O segundo fator que interferiu no resultado foi a do “medo do desastre”, como avalia o jornal progressista argentino Página 12. Até poucos dias antes das eleições, o peso estava práticmaente se dissolvendo frente ao dólar e nem mesmo torrando os 12 bilhões emprestados – como sempre em condições leoninas – pelo FMI conseguiam deter.

Diante de ameaça de colpaso cambial, Milei correu a Washington que lhe prometeu mais 20 bilhões de dólares, mas chantageando os argentinos de que o dinheiro só saíria se o candidato capacho de Washington vencesse. Dias antes do pleito foi a vez de uma delegação dos bancos, incluindo representantes do J P Morgan a prometerem outros US$ 20 bi.

“Estamos aqui para dar a você o apoio que precisa para as próximas eleições. Se perder, não seremos generosos com a Argentina”, ameaçou Trump, com Milei a tiracolo.

Quanto até onde vai esse resgate, lembra a experiência que Trump no seu primeiro mandato salvou Macri com um resgate do FMI. O que não impediu o regime neoliberal de naufragar após endividar terrivelmente o país, e acabou derrotado nas urnas nas eleições seguintes.

Milei se gabou de que o novo Congresso é o “mais reformista” da história, querendo dizer que é o mais reacionário. Mas o LLA não tem maioria no Senado e nem na Câmara, embora a partir de agora tenha a capacidade para derrubar projetos aprovados pelos parlamentares que vetou, o que ocorreu amiúde nos meses recentes.

Juntando com as cadeiras que não foram disputadas neste pleito, o governo tem 104 cadeiras, enquanto que a oposição 103. Há 50 deputados em disputa. O resultado final, em números, deu 9.341.798 para a LLA e 8.077.098 ao peronismo.

Parte dos ganhos na bancada da LLA propriamente dita apenas significam que no lugar de deputados neoliberais macristas ou da ala colaboracista dos radicais entraram energúmenos mais diretamente ligados ao homem da motosserra. Os macristas perderam 13 deputados e a UCR, 8.

Os entreguistas argentinos estão em estado de êxtase e buscam exagerar seu sucesso ou o grau de divisão interna do peronismo, aproveitando para enxovalhar Cristina Kirchner. Nas vésperas da eleição, o estado de ânimo era outro nas hostes de Milei, conforme o jornal La Nacion, com ministros anunciando previamente a demissão e planos sobre como reaproximar parlamentares e governadores.

Já os peronistas, dos 47 de 99 mandatos na Câmara que estavam em disputa garantiram todos, mantendo esse total de 99 mandatos.

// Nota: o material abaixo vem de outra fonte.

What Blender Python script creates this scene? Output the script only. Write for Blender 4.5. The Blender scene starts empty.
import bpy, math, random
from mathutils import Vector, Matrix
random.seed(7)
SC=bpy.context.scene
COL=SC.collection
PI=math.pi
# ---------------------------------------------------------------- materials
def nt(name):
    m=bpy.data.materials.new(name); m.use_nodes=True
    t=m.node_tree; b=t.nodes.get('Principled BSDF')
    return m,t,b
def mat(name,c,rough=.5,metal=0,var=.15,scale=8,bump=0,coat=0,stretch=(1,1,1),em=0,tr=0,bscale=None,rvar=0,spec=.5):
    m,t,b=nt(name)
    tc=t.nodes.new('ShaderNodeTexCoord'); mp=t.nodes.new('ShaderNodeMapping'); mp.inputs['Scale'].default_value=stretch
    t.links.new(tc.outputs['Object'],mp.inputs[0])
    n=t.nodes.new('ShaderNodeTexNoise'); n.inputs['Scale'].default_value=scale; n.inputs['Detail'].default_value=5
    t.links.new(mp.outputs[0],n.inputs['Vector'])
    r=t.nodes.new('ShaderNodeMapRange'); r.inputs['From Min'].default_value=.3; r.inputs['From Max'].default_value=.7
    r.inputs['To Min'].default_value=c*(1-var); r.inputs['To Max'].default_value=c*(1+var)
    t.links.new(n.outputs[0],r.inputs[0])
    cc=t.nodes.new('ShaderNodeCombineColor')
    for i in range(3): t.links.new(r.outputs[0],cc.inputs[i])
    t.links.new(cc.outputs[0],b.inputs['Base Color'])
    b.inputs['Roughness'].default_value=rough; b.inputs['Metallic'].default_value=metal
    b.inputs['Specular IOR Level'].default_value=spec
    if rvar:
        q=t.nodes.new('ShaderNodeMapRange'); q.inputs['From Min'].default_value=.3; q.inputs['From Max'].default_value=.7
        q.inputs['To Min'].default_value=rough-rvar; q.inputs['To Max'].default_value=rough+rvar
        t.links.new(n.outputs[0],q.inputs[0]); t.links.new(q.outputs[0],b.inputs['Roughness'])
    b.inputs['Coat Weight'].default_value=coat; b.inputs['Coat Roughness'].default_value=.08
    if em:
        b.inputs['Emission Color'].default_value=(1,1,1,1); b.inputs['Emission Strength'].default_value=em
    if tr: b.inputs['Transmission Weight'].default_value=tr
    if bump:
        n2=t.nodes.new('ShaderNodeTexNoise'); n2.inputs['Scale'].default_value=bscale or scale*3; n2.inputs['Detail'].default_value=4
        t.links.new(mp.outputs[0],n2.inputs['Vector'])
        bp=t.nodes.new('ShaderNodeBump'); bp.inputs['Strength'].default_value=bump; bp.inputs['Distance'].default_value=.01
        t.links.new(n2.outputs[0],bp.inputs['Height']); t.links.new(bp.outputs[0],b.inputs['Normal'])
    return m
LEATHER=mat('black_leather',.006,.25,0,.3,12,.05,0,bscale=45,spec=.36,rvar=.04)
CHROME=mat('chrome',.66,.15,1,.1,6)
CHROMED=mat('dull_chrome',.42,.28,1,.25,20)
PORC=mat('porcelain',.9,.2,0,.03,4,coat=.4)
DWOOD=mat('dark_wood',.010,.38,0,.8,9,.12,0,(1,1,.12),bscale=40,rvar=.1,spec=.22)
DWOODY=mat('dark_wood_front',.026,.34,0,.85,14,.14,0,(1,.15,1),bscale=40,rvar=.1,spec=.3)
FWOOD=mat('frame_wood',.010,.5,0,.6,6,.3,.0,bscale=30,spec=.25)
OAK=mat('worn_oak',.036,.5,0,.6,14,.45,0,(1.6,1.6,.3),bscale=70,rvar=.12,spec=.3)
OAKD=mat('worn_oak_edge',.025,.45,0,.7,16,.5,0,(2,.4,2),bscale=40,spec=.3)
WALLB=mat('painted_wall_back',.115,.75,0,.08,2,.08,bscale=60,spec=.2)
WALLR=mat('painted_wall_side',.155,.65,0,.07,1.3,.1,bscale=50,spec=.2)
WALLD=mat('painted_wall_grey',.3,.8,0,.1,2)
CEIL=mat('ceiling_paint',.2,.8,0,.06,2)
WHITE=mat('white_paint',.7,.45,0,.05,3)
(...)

O agravamento da crise vai chamar a oposição argentina a trabalhar ainda mais pela unidade e contra o entreguismo, a estagnação e o corte de direitos.

Instado a ser o porta-voz do peronismo, na condição de governador da província de Buenos Aires, Axel Kicillof chamou todos os setores do partido a cerrarem fileiras, proclamação feita ao lado do ex-ministro e ex-candidato presidencial Sérgio Massa e do deputado Máximo Kirchner, filho de Cristina.

Ele se concentrou em destacar que, após 7 de setembro, Milei foi aos Estados Unidos “para pedir ajuda e apoio a Trump e aos fundos de investimento. Digo a vocês que nem o governo americano nem o JP Morgan são instituições de caridade; eles vêm para lucrar e colocar nossos recursos em risco”, afirmou.

É natural que os peronistas façam uma reflexão sobre a eleição e, como conclamou Kiciloff, a reverter a derrota nests eleições, através de mais firme unidade das vertentes peronistas e “há que trabalhar para construir una alternativa”. “Há vontade na direção, apesar das dificuldades e problemas a serem superados, para que se posso propor alternativa inovadora e atrativa”.

“Tem muita gente entusiasmada em articular, pensar, obter respostas”, finalizou, “temos que propor coisas mais concretas. Temos que reconstruir a força política e depois lançar o melhor candidato”.